Gritam violinos esquecidos de atitude, imploram por olhos que os ouçam, por mãos que os aconcheguem, os aqueçam... os façam acordar desse sono interminável de silêncio...
Cantam esses violinos tentando hipnotizar o imortal tempo, o implacável senhor das horas, dono da vontade, causador do vazio, do arrependimento, da tristeza, da saudade, da solidão...
Escuto... esse choro angelical de violinos de cordas partidas, intencionalmente afastadas da sua metade, separadas do todo que outrora se fizera soar intemporalmente...
Choram violinos quebrados por intenção, abandonados a um canto da memória, amontoados como imprestáveis, largados como inúteis, desprezados como incapazes...
Procuram, corajosos violinos, forma de se fazerem acreditar, mesmo mutilados sopram notas da sua essência, choram e continuarão esse choro eternamente, baixinho, susurrando lamentos, vozes enrouquecidas mas ainda iluminadas pelo brilho de uma esperança distante...
Choram violinos... aprisionados num canto esquecido de mim...

Thursday, August 27, 2009

Pedaços...


Num pedaço de papel queimado, esquecido num canto da existência, tento desenhar frases de um vazio incompreendido, forma de estar pensadamente esquecida, ilusão perfeita da descrença, da plenitude da perda, do vazio da ausência, da esmagadora consciência da mudança...
Num pedaço de seda rasgada, derrota de um preciosismo outrora delcarado, envolvo contradições pesadamente esmagadas, realidades arranhadas por intenção.
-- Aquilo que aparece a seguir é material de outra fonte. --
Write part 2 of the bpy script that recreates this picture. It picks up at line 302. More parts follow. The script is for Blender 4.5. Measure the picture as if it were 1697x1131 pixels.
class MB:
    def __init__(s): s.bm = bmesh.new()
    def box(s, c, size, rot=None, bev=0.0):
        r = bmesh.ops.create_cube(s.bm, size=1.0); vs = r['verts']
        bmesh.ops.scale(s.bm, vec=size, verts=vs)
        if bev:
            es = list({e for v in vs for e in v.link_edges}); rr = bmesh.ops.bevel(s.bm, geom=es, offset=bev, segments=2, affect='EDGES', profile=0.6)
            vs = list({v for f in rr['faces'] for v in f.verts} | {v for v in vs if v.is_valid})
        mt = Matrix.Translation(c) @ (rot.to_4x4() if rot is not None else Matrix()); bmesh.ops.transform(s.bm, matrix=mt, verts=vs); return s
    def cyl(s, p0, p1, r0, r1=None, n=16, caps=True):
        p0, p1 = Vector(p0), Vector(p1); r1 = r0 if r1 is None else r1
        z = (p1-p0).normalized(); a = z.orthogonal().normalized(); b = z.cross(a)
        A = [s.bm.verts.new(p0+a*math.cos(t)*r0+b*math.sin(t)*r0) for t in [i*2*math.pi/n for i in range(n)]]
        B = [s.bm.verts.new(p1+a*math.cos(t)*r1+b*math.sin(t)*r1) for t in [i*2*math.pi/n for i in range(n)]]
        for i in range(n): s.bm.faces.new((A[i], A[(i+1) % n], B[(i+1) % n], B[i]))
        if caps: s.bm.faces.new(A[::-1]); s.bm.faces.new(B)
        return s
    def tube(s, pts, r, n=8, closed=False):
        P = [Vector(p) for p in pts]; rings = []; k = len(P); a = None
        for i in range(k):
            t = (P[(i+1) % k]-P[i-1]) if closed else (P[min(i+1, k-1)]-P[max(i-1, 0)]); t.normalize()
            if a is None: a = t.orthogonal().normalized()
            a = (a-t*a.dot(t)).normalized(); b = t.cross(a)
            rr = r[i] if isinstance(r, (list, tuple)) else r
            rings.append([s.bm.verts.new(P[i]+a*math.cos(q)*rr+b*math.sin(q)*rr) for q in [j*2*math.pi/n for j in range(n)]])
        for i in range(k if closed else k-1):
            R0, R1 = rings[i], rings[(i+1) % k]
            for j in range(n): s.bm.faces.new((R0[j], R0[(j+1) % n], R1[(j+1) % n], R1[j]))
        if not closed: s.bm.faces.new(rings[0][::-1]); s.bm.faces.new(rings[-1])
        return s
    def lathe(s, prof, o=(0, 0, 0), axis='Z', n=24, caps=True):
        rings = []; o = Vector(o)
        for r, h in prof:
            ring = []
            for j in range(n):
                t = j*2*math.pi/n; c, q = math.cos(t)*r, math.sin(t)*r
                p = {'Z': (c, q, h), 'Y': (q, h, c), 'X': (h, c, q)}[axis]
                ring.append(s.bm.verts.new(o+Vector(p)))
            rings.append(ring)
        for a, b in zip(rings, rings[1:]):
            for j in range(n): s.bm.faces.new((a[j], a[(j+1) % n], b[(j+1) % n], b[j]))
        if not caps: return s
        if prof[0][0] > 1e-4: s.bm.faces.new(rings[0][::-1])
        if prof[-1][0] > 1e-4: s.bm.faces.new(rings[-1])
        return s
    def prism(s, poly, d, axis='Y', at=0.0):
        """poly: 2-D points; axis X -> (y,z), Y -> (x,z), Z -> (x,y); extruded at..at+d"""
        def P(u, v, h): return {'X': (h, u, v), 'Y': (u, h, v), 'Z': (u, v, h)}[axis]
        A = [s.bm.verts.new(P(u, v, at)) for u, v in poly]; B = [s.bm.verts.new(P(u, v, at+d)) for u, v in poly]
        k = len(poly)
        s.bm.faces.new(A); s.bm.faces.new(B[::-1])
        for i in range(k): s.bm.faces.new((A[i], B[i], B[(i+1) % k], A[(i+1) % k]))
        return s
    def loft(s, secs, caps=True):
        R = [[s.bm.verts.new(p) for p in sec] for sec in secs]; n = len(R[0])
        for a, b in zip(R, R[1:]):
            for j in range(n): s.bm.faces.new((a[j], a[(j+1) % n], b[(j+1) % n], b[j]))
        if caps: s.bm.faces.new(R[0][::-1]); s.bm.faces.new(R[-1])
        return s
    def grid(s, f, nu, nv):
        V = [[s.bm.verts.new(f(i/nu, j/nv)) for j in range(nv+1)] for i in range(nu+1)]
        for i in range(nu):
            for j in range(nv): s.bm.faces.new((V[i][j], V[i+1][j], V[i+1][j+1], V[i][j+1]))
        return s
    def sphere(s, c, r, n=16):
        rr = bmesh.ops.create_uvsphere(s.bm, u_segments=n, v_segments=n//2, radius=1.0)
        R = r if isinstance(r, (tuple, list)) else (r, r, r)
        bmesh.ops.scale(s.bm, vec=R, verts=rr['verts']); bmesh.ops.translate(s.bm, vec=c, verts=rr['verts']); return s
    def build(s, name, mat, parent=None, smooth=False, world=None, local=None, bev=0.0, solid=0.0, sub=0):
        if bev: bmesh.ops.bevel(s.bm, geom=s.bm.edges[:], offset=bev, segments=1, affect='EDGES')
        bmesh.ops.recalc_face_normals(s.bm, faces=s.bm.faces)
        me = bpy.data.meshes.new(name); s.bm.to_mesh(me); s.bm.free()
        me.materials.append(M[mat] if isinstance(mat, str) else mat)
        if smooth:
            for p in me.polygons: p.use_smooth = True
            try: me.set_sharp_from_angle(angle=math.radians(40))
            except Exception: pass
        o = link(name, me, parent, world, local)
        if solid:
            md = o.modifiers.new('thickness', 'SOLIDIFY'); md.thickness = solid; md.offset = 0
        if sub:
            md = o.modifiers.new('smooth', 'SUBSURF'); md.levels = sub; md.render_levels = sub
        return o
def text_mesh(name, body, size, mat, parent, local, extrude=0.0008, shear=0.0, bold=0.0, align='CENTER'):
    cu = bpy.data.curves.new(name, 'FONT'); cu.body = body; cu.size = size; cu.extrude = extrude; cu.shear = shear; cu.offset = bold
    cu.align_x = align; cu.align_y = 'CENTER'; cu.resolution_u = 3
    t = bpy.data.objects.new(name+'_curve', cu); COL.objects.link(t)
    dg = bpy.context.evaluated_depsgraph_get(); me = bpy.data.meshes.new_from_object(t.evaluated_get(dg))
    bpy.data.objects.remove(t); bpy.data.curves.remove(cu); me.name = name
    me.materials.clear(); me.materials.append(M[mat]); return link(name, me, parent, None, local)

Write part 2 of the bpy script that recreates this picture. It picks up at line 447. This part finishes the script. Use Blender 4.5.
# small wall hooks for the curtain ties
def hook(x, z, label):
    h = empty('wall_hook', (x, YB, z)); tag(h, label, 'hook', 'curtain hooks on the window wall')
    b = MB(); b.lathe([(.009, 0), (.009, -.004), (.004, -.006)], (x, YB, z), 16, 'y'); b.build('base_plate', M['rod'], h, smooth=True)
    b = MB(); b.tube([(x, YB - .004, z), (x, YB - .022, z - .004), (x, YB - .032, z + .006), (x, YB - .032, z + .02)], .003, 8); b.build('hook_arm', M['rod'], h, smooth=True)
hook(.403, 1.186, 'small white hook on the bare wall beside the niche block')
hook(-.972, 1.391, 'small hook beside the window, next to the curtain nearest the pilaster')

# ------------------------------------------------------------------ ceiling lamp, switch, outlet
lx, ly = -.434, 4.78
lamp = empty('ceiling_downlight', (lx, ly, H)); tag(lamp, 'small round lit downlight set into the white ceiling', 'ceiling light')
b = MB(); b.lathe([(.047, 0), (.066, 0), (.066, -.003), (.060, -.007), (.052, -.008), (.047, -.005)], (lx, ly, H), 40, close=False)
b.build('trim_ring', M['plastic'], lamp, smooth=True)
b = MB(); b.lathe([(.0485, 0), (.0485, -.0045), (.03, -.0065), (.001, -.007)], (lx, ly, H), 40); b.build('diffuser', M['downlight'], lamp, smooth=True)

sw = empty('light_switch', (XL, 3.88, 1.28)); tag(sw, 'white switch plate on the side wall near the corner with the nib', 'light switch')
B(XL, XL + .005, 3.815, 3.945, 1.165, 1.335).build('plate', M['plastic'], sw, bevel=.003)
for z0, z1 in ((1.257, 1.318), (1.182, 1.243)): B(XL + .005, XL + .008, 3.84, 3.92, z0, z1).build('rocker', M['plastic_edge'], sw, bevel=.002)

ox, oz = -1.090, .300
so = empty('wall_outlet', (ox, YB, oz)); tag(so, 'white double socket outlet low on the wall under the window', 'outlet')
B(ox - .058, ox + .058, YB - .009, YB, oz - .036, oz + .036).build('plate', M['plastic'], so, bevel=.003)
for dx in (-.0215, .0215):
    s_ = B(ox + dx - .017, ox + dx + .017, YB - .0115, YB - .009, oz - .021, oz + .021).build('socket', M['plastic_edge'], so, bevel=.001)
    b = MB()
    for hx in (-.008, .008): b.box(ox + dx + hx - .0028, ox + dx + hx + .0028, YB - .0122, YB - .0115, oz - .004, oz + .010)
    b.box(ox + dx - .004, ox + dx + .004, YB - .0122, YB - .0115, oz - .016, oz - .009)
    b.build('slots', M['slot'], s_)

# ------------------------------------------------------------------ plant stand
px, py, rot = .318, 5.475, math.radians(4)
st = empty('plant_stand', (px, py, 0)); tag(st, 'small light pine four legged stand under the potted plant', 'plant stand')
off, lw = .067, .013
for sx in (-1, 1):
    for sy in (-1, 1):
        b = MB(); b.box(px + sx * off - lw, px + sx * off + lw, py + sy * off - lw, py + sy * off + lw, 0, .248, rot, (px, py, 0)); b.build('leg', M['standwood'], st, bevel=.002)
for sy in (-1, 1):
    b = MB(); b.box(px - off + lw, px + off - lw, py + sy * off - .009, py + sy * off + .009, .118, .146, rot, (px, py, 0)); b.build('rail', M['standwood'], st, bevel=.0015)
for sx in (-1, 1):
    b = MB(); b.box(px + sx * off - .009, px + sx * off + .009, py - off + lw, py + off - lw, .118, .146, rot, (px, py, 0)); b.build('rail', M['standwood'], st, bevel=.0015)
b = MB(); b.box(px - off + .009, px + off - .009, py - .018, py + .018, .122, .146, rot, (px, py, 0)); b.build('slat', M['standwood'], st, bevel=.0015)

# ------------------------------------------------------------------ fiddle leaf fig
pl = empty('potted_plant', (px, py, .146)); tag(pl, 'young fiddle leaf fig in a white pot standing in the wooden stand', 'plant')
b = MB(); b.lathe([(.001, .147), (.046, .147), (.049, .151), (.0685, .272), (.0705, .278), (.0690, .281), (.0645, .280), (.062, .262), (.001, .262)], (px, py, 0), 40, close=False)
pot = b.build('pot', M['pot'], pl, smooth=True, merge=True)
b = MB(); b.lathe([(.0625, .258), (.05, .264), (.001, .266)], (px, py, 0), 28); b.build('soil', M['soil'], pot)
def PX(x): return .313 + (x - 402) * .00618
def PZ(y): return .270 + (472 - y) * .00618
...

Nesse manto sigiloso guardo magoadas formas de sorrir, feridas que se recusam a sangrar...
Num pedaço de ferro enferrujado cravo insanidades despropositadas, acorrento tormentos dúbios, ambiguidades da definição, contradições expelidas por convulsões de temperamento...
Num pedaço de tempo revoltado, misturo ódios mesquinhos a instantes quase arruinados pela gravidade, pela magnitude da palavra, da atitude, do gesto...
Num pedaço de espelho partido encaro fragmentos de uma esperança enterrada sob a promessa fatídica do acreditar...
Num pedaço de terra ressequida, num pedaço de mar opulento, num pedaço de vontade abandonada reencontro pedaços de mim, reflexos desfigurados pela metamorfose.